**Goal**
Look through the entries and report how many lines include the word "scene". Give the number alone.

....

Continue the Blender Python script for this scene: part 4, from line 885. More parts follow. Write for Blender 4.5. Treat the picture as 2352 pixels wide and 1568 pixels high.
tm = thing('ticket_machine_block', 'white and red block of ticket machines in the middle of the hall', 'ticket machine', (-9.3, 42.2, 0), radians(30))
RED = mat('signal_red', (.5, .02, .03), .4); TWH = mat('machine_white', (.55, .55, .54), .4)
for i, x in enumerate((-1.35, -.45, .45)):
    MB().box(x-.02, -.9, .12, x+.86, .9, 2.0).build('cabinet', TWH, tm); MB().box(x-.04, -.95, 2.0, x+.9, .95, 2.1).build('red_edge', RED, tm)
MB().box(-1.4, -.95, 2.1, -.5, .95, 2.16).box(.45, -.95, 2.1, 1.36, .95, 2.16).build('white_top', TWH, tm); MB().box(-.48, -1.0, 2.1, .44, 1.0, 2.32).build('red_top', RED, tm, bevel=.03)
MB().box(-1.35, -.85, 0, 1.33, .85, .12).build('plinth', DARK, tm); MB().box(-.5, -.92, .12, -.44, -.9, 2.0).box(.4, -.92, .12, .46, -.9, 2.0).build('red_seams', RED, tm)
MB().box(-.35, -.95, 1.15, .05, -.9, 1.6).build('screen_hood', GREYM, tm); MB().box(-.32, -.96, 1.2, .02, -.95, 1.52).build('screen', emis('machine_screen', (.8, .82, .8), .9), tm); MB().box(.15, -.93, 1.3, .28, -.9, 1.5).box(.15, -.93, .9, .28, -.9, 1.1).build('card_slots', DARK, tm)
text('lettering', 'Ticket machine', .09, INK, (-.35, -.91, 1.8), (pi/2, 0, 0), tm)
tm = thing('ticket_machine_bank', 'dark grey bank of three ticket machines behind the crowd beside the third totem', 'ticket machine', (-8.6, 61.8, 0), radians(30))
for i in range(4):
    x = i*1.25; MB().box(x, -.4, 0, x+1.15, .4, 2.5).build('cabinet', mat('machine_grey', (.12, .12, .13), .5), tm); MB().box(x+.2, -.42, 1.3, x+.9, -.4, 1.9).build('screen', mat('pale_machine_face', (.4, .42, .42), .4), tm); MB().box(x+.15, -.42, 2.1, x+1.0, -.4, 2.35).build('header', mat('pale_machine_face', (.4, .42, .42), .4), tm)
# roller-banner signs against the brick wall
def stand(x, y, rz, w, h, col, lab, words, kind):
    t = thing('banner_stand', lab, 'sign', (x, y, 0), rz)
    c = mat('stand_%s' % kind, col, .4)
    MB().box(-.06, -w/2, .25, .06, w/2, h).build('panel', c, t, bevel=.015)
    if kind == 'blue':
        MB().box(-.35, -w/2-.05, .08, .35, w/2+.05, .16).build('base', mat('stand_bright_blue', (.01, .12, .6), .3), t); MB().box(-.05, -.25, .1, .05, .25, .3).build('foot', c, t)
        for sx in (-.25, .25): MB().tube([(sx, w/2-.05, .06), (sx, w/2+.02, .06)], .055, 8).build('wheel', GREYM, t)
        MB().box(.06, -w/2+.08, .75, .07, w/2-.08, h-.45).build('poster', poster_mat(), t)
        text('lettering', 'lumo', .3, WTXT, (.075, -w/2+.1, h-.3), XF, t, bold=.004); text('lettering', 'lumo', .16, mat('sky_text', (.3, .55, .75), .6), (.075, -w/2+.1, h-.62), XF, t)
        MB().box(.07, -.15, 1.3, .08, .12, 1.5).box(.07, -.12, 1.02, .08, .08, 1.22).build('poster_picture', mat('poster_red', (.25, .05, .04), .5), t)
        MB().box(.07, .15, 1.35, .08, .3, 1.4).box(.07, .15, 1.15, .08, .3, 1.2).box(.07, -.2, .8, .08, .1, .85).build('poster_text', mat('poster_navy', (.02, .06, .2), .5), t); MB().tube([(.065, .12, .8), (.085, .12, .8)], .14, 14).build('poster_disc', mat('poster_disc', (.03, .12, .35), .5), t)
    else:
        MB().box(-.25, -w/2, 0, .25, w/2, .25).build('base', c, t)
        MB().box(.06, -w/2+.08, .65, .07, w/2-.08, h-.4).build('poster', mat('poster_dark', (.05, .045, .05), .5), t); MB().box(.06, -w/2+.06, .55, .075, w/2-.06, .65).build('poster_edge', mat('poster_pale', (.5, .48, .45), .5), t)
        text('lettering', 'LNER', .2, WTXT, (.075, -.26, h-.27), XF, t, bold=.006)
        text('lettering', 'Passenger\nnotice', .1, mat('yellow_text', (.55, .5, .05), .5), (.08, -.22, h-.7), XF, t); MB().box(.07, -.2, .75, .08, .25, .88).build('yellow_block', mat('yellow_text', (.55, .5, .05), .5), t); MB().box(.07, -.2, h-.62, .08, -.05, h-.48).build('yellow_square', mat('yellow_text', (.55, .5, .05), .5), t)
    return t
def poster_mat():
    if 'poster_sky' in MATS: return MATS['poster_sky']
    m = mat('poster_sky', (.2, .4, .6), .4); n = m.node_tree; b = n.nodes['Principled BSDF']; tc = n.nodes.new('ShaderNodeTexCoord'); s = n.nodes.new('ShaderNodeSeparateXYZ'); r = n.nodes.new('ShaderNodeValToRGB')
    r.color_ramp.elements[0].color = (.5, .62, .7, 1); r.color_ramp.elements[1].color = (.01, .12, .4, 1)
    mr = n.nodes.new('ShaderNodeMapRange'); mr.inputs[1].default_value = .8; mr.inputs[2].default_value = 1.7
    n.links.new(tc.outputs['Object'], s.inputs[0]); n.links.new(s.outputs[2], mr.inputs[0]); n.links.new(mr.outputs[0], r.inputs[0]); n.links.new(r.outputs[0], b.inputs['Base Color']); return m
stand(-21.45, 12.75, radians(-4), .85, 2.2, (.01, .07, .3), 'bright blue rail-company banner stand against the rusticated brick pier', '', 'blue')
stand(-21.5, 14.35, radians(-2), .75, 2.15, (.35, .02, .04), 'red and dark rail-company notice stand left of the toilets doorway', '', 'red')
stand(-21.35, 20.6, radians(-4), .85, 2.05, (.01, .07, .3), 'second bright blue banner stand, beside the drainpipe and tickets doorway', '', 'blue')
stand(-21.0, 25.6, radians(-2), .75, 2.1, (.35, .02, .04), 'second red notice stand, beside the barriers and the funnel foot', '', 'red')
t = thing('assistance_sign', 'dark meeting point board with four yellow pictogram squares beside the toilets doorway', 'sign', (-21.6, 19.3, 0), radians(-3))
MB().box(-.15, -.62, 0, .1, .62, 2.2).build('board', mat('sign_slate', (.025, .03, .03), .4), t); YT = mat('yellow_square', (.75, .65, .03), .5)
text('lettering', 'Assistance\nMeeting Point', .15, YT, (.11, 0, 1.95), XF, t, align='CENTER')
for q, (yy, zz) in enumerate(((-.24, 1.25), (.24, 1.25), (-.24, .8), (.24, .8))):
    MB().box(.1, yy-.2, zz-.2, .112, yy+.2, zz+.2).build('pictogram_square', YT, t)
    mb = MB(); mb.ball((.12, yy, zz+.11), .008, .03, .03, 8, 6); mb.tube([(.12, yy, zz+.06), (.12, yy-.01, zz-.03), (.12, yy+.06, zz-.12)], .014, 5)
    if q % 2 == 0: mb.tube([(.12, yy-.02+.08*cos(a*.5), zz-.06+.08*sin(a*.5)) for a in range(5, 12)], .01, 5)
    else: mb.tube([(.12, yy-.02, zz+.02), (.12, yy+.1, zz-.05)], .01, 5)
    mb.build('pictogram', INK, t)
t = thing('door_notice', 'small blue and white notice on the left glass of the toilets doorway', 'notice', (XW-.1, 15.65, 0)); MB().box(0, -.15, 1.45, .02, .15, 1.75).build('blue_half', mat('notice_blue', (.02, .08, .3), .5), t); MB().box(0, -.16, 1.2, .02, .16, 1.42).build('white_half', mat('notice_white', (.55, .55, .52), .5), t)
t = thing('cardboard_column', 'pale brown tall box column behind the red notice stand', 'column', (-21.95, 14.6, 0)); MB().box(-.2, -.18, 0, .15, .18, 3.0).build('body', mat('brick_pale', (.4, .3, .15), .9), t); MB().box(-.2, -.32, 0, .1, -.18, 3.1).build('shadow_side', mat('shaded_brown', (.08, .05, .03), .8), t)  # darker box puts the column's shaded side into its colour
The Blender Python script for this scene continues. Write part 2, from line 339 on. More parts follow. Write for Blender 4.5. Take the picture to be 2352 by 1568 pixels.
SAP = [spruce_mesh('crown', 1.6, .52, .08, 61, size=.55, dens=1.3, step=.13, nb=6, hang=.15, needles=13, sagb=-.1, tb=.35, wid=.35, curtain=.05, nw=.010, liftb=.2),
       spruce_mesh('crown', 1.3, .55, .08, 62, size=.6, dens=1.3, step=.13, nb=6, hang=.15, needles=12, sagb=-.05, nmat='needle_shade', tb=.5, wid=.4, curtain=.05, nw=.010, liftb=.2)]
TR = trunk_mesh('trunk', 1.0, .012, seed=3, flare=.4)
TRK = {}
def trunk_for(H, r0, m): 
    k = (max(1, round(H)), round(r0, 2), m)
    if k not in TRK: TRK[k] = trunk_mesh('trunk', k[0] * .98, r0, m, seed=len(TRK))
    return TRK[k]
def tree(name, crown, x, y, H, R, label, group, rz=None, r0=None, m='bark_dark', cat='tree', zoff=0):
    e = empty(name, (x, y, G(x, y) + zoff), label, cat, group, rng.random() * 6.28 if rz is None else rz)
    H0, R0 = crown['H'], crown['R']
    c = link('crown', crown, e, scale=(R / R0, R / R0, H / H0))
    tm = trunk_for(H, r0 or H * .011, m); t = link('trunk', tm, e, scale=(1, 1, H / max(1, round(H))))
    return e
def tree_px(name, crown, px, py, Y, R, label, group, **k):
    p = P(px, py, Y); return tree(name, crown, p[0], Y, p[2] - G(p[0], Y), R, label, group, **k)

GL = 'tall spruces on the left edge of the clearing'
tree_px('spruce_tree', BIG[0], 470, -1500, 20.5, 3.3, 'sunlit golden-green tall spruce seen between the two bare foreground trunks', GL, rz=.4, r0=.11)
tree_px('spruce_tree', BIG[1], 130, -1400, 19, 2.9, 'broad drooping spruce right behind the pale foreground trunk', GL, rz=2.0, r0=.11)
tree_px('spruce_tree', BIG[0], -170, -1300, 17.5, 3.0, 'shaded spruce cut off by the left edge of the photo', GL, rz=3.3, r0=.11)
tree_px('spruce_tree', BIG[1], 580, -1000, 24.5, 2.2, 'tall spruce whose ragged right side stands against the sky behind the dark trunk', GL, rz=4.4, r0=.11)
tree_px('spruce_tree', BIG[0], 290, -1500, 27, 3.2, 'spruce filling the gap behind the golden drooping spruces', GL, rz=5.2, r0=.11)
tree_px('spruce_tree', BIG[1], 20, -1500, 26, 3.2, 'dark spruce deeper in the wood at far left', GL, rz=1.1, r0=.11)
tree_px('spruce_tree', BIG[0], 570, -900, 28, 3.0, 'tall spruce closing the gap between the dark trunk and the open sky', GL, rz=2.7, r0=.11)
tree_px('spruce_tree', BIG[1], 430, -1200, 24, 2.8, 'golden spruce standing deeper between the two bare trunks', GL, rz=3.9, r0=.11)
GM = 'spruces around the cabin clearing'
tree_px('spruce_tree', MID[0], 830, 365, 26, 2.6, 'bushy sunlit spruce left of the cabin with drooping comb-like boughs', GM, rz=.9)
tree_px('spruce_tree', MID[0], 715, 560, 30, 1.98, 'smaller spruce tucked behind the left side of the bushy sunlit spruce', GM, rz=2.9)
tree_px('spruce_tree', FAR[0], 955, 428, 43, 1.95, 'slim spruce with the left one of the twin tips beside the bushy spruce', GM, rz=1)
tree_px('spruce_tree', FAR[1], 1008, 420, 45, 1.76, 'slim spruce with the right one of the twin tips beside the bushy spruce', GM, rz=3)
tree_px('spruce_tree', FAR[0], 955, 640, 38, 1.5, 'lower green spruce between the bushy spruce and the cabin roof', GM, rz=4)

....

**Response below**
2